Amazon Kindle Fire
Amazon Kindle Fire Reuters

Some said that while Amazon's new Kindle Fire tablet would make a dent in the tablet market it wouldn't be a direct competitor to Apple's industry-leading iPad tablet.

But they are wrong. Consider only that the new, low-priced Amazon Kindle Fire is the best selling tablet at Best Buy, according to the retailer's Web site -- besting the iPad.

Reviewers give the iPad higher marks than the give the Kinde, but in this dollar-challenged world, price matters. A lot. That's why the $199 Kindle Fire is beating the iPad, which starts in pricing at $499. That's why those who now argue that Amazon can't take down Apple's leading smartphone position with its popular iPhone with the release of its own smartphone are wrong.

Amazon loves selling low-priced product at a loss if it must to gain customers in mass in a hurry.

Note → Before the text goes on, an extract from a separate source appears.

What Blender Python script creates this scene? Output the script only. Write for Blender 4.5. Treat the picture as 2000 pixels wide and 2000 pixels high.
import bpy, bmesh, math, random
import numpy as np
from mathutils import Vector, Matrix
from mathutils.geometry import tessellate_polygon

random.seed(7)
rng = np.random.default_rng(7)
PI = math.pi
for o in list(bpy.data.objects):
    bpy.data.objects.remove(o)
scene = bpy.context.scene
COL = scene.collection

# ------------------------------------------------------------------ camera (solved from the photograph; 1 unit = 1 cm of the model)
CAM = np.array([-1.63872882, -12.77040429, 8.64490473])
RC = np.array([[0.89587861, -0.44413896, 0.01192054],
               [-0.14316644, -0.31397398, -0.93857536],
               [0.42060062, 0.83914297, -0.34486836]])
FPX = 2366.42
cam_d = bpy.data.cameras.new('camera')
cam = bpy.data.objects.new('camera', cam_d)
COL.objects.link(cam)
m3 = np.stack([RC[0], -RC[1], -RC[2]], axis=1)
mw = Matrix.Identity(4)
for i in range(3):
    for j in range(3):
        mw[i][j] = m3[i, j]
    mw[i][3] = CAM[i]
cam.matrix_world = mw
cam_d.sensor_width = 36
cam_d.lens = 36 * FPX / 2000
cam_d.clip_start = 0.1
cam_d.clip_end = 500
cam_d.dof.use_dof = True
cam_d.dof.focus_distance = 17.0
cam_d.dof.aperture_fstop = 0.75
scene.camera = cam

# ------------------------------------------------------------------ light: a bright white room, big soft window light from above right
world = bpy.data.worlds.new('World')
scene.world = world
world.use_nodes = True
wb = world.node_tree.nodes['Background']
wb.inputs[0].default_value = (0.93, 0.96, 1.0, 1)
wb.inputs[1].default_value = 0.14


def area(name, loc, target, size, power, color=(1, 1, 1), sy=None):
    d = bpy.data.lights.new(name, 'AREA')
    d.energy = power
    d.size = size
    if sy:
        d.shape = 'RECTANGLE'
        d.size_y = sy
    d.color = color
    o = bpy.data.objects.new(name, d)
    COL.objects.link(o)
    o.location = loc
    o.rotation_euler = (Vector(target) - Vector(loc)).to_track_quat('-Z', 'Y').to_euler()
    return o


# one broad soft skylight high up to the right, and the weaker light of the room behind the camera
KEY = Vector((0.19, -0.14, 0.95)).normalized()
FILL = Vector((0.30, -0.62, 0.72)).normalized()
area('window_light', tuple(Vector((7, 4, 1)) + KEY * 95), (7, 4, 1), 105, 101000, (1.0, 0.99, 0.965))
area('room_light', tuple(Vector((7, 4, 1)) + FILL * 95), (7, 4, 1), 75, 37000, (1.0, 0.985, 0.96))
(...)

Get big fast, that's Amazon's motto, and the company knows how to do it.

Recently, a top tech analyst predicted that Amazon is likely to release its own smartphone for under $200 next year. Citigroup analyst Mark Mahaney said in a research note that Amazon may sell the smartphone for as little as $170. Citing supply-chain channel checks in Asia, he said Amazon may release its first-ever smartphone by the fourth quarter of 2012.

For those keeping score, that's about the same time frame anticipated for the release of Apple's highly-awaited iPhone 5, said to be Steve Jobs' last big signature product. It will come with a bigger

If it's true, and indications and a wise hunch suggest they are, Amazon would compete with Apple and others in the smartphone realm using price as a major marketplace advantage. The company sells its Kindle Fire tablet at $199, for instance, far cheaper than the entry-level iPad, which begins at $499.

Amazon is also the global e-reader device leader with its Kindle.

With the clear success of the Kindle e-Reader over the past 3 years, and Kindle Fire possibly succeeding in the low-priced tablet market, we view this as the next logical step for Amazon, said Citigroup's Mahaney, in the research note.

The smarthphone would likely run on the Google's Android operating system, like the Kindle Fire tablet does. Mahaney said Amazon's smartphone would adopt a Texas Instruments processor and Qualcomm's baseband chips.

We expect Amazon's smartphone to be a mid-end device based on the processor it adopts, the brokerage said.

Mahaney expected Amazon's manufacturing costs for the smartphone for be between $150 and $170 each.

If the report is on target, Apple could be in trouble. Already, Apple's record-setting iPhone 4S is showing signs of slowing sales after breaking strong out of the gate. Amazon is expected to sell as many as five million Kindle Fire tablet devices in the fourth quarter of this year, after launching the product on Nov. 14, undoubtedly making a dent in Apple iPad sales growth.

There's no reason to believe that a smartphone from Amazon priced right wouldn't do the very same thing.